Find how many lines hold the word "Python". Give only the number.

**Dataset records:**
------------

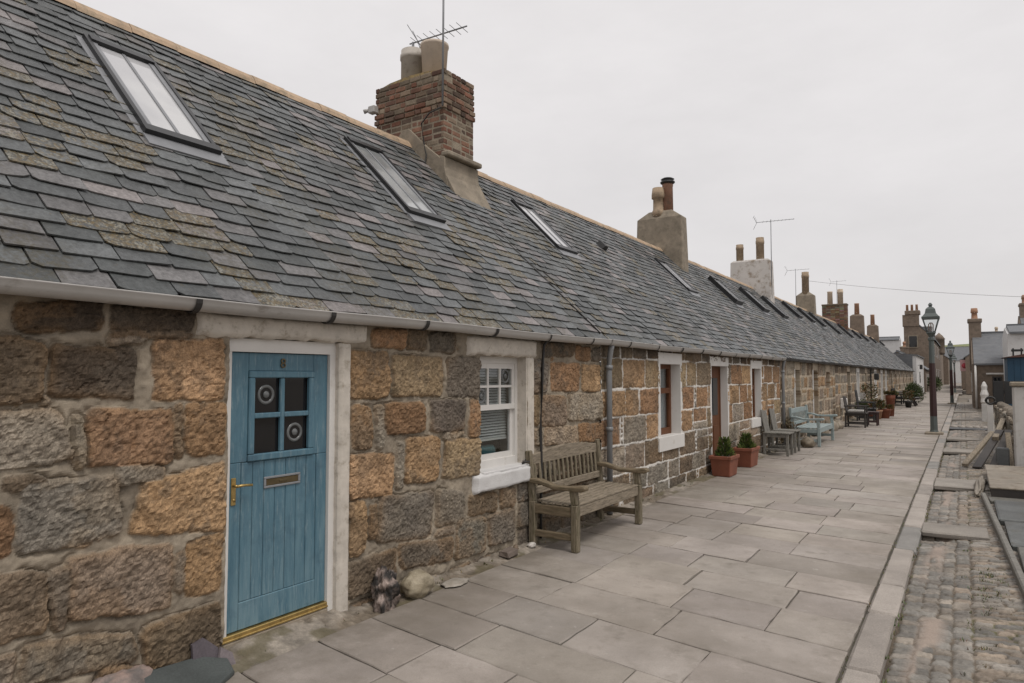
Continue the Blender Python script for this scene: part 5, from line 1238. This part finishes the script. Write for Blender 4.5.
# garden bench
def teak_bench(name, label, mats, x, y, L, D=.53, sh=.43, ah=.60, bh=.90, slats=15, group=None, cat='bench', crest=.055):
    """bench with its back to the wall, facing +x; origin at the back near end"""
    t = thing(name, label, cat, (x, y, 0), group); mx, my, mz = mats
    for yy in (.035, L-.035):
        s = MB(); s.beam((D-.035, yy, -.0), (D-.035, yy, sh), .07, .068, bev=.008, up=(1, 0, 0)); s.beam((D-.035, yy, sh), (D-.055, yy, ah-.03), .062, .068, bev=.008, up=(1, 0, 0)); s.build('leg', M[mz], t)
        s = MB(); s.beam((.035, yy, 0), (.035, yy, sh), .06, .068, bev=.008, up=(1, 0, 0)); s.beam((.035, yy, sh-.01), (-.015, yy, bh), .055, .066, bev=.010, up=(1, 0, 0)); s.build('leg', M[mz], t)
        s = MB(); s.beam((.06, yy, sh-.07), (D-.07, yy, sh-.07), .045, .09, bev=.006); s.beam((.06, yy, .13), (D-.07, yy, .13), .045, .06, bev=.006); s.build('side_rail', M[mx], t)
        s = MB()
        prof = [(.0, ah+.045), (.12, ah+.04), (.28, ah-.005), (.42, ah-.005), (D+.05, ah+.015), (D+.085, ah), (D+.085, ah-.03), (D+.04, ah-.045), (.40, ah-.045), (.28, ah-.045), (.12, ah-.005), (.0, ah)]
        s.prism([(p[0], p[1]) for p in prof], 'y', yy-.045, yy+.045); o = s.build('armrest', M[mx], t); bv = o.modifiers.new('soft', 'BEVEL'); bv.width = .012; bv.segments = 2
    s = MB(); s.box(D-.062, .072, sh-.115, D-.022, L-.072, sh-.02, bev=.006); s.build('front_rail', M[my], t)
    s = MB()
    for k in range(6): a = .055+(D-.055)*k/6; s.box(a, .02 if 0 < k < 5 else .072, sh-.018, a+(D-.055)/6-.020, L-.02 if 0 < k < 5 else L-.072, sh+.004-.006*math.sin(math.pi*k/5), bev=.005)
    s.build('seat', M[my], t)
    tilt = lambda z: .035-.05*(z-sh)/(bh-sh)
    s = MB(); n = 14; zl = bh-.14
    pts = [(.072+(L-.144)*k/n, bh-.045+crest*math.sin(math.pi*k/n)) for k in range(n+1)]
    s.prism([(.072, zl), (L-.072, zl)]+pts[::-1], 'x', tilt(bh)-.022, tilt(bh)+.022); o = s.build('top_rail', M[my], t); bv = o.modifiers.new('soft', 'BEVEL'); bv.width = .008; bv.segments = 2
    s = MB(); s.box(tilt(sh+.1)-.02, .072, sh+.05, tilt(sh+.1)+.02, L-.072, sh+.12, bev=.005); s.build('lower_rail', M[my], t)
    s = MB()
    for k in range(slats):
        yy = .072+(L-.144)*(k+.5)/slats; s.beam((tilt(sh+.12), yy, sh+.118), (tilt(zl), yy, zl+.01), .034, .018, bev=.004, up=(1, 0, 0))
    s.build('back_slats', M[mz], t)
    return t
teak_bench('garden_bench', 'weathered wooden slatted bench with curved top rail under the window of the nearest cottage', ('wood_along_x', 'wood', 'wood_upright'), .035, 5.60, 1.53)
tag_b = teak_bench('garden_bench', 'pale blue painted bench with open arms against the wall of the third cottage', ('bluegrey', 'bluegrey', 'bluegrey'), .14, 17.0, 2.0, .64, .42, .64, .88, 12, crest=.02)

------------

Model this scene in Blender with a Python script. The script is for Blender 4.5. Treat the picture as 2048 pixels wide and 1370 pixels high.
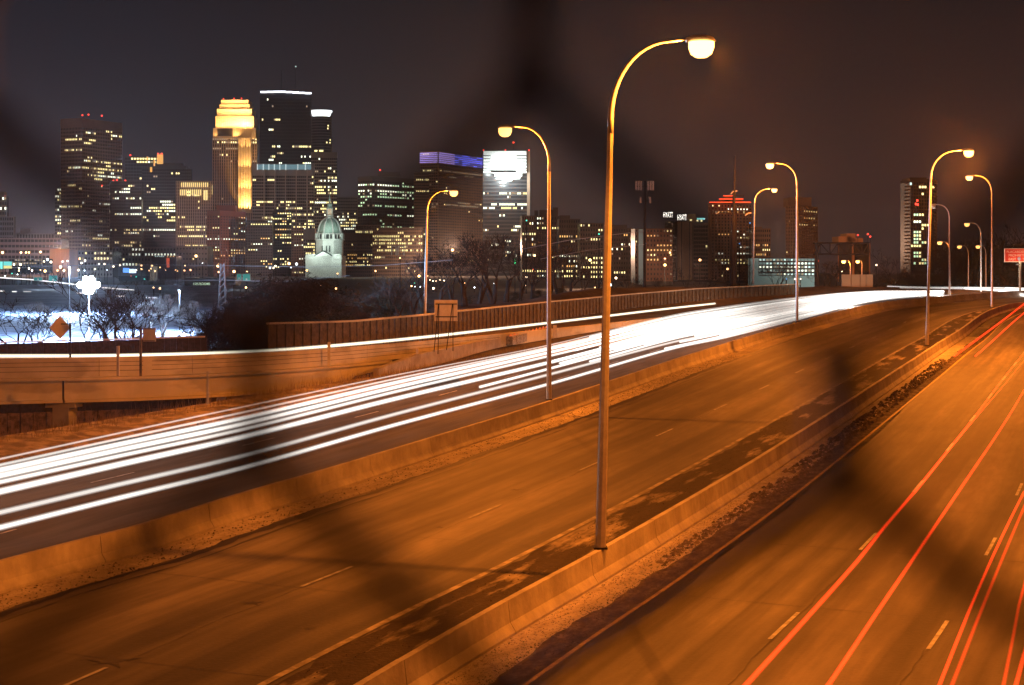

------------

**Response to this exercise:** 2